[MATERIAL PROVIDED start]
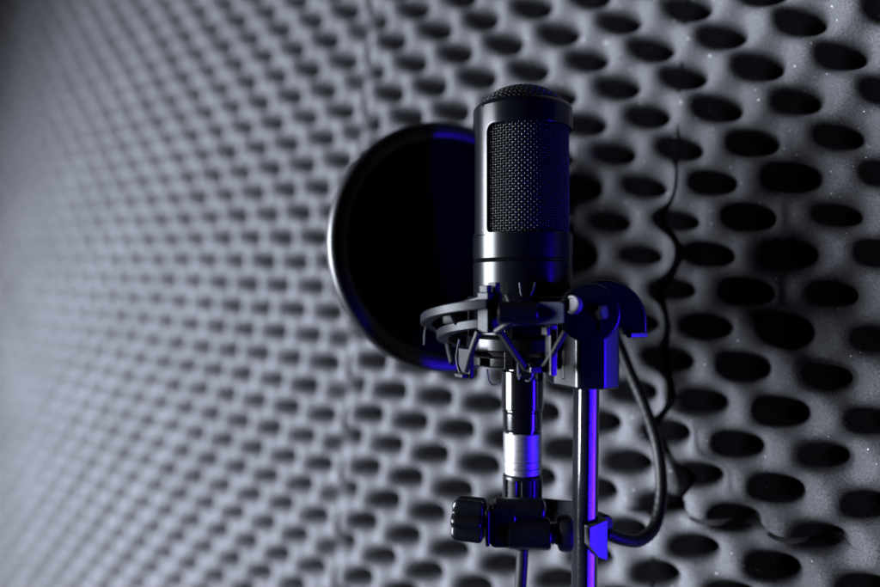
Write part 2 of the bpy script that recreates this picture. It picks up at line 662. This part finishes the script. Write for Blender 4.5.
def ring_band(bm, r0, r1, z0, z1, tx, ty, cx=0.0, rx=1.0, a0=-PI, a1=PI, n=96, bev=1.0 * K):
    """flat hoop of rectangular section with softened edges, height shifted by tx*sin + ty*cos"""
    closed = abs((a1 - a0) - 2 * PI) < 1e-6
    sec = [(r0 + bev, z0), (r1 - bev, z0), (r1, z0 + bev), (r1, z1 - bev), (r1 - bev, z1), (r0 + bev, z1), (r0, z1 - bev), (r0, z0 + bev)]
    rings = []
    cnt = n if closed else n + 1
    for i in range(cnt):
        a = lerp(a0, a1, i / n)
        rings.append([bm.verts.new(AX + Vector((cx + rx * r * math.sin(a), -r * math.cos(a), z + tx * math.sin(a) + ty * math.cos(a)))) for r, z in sec])
    m_ = len(sec)
    for i in range(n):
        p, q_ = rings[i], rings[(i + 1) % cnt]
        for k in range(m_):
            bm.faces.new((p[k], p[(k + 1) % m_], q_[(k + 1) % m_], q_[k]))
    if not closed:
        bm.faces.new(rings[0]); bm.faces.new(rings[-1][::-1])


# outer hoop: two rails joined by a web
TX, TY = 0, 19 * K
bm = bmesh.new()
ring_band(bm, 88 * K, 100 * K, -31 * K, -22 * K, TX, TY, cx=-2 * K, a0=math.radians(-262), a1=math.radians(-24))
ring_band(bm, 72 * K, 84 * K, -46 * K, -37 * K, TX, TY * .9, cx=-2 * K, a0=math.radians(-262), a1=math.radians(-24))
outer = finish('outer_hoop', bm, M['matte'], mount, sharp=30)
for a in [math.radians(x) for x in (-52, -100, -150, -205)]:
    bm = bmesh.new()
    p0 = ring_pt(a, 90 * K, -27 * K, TY, -2 * K)
    p1 = ring_pt(a, 80 * K, -41 * K, TY * .9, -2 * K)
    tube(bm, [p0, p1], 3.0 * K, 8)
    sub('rail_post', bm, M['plastic'], mount, outer)

# inner cradle: upper collar hugging the body, lower collar, uprights
bm = bmesh.new()
ring_band(bm, 50.2 * K, 55 * K, -14 * K, -3 * K, 0, 0)
ring_band(bm, 48 * K, 56 * K, -55 * K, -42 * K, 0, 0, bev=1.5 * K)
ring_band(bm, 44 * K, 54 * K, -70 * K, -60 * K, 0, 0, bev=1.5 * K)
for deg in (-155, -95, -20, 35, 95, 150):
    a = math.radians(deg)
    R_ = rotz(a)
    box(bm, ring_pt(a, 52 * K, -38 * K), (9 * K, 5 * K, 66 * K), R_, 1 * K)
cradle = finish('inner_cradle', bm, M['plastic'], mount, sharp=30)

# hook blocks that carry the cords
def hook_block(deg, r, zc, h, w=17, d=14, face=None, prongs=True):
    a = math.radians(deg)
    bm = bmesh.new()
    R_ = rotz(math.radians(face) if face is not None else a)
    box(bm, ring_pt(a, r * K, zc * K), (w * K, d * K, h * K), R_, 1.6 * K)
    if prongs:
        box(bm, ring_pt(a, r * K, (zc + h * .5 + 2) * K) + R_ @ Vector((-w * .28 * K, 0, 0)), (w * .34 * K, d * .7 * K, 8 * K), R_, .8 * K)
        box(bm, ring_pt(a, r * K, (zc + h * .5 + 3) * K) + R_ @ Vector((w * .30 * K, 0, 0)), (w * .34 * K, d * .7 * K, 11 * K), R_, .8 * K)
    return finish('hook_block', bm, M['matte'], mount, sharp=45)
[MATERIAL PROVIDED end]
**AIM OF THE EXERCISE:**
The lines from the top of the data above through the one holding "bm.faces.new(rings[0]); bm.faces.new(rings[-1][::-1])" are to be repeated exactly, and only those, with no pictures.

**FINISHED ANSWER:**
Write part 2 of the bpy script that recreates this picture. It picks up at line 662. This part finishes the script. Write for Blender 4.5.
def ring_band(bm, r0, r1, z0, z1, tx, ty, cx=0.0, rx=1.0, a0=-PI, a1=PI, n=96, bev=1.0 * K):
    """flat hoop of rectangular section with softened edges, height shifted by tx*sin + ty*cos"""
    closed = abs((a1 - a0) - 2 * PI) < 1e-6
    sec = [(r0 + bev, z0), (r1 - bev, z0), (r1, z0 + bev), (r1, z1 - bev), (r1 - bev, z1), (r0 + bev, z1), (r0, z1 - bev), (r0, z0 + bev)]
    rings = []
    cnt = n if closed else n + 1
    for i in range(cnt):
        a = lerp(a0, a1, i / n)
        rings.append([bm.verts.new(AX + Vector((cx + rx * r * math.sin(a), -r * math.cos(a), z + tx * math.sin(a) + ty * math.cos(a)))) for r, z in sec])
    m_ = len(sec)
    for i in range(n):
        p, q_ = rings[i], rings[(i + 1) % cnt]
        for k in range(m_):
            bm.faces.new((p[k], p[(k + 1) % m_], q_[(k + 1) % m_], q_[k]))
    if not closed:
        bm.faces.new(rings[0]); bm.faces.new(rings[-1][::-1])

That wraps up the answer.